The Irishman, bir mafya tetikçisi olan Frank Sheeran’ın hayatına odaklanıyor. II. Dünya Savaşı’nda görev almış eski bir asker olan Frank Sheeran, yıllar boyu Bufalino suç örgütü için çalışmıştır. Birçok ünlü isim için dolandırıcılık, tetikçilik yapan ve ‘İrlandalı’ lakabı ile anılan Sheeran, aynı zamanda işçi sendikası memurudur.
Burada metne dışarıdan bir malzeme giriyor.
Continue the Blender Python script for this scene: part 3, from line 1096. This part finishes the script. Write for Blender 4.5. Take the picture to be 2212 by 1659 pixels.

Frank Sheeran’ın hayatından kesitlerin sunulduğu filmde, Amerikan tarihinin en gizemli suç olaylarından biri olan işçi lideri Jimmy Hoffa’nın ortadan kayboluşuna da değiniliyor.

Yorum

gangster filmlerini çok seven biri olarak bitirmekte zorlandığım, büyük ihtimal seneye hatırlamayacağım film.

scorsese, silence sonrası yine beni içine alamayan bir hikaye ile karşımıza çıkmış. hikayenin aşırı yavanlığı süre ile birleşince izlemesi iyice zorlaşıyor. filmi izlenebilir kılan tek şey çekimleri oldu. scorsese, yönetmenlik mesleğini harika bir şekilde icra ediyor. o güzelim kareler olmasa zaten filmi 10 saatte falan tamamlardım. oyunculuklara da diyecek bir şey yok tabii; böyle bir kadrodan kötü oyunculuk çıkamaz ama ortada yavan bir hikaye olunca salt oyunculuk izlemişim gibi hissetttim.

hikayedeki yavanlık aksiyon eksikliğinden değil. ilgi çekici bir hikaye değil. yeni ve etkileyici hiçbir şey yok. diyaloglar da bir o kadar vasat. öve öve bitiremeyenlerin, 10 üzerinden 10 verenlerin, sinema budur diyenlerin filmde ne görüp de bunları yaptığını anlamlandırmaya çalışıyorum. özellikle hoffa’nın ipinin çekildiği toplantının sakız gibi uzatılması ile filmden iyice koptum. sona doğru artan bir tansiyon yok; sonunda açığa çıkacak bir cevap yok; çetrefilli bir hikaye de yok.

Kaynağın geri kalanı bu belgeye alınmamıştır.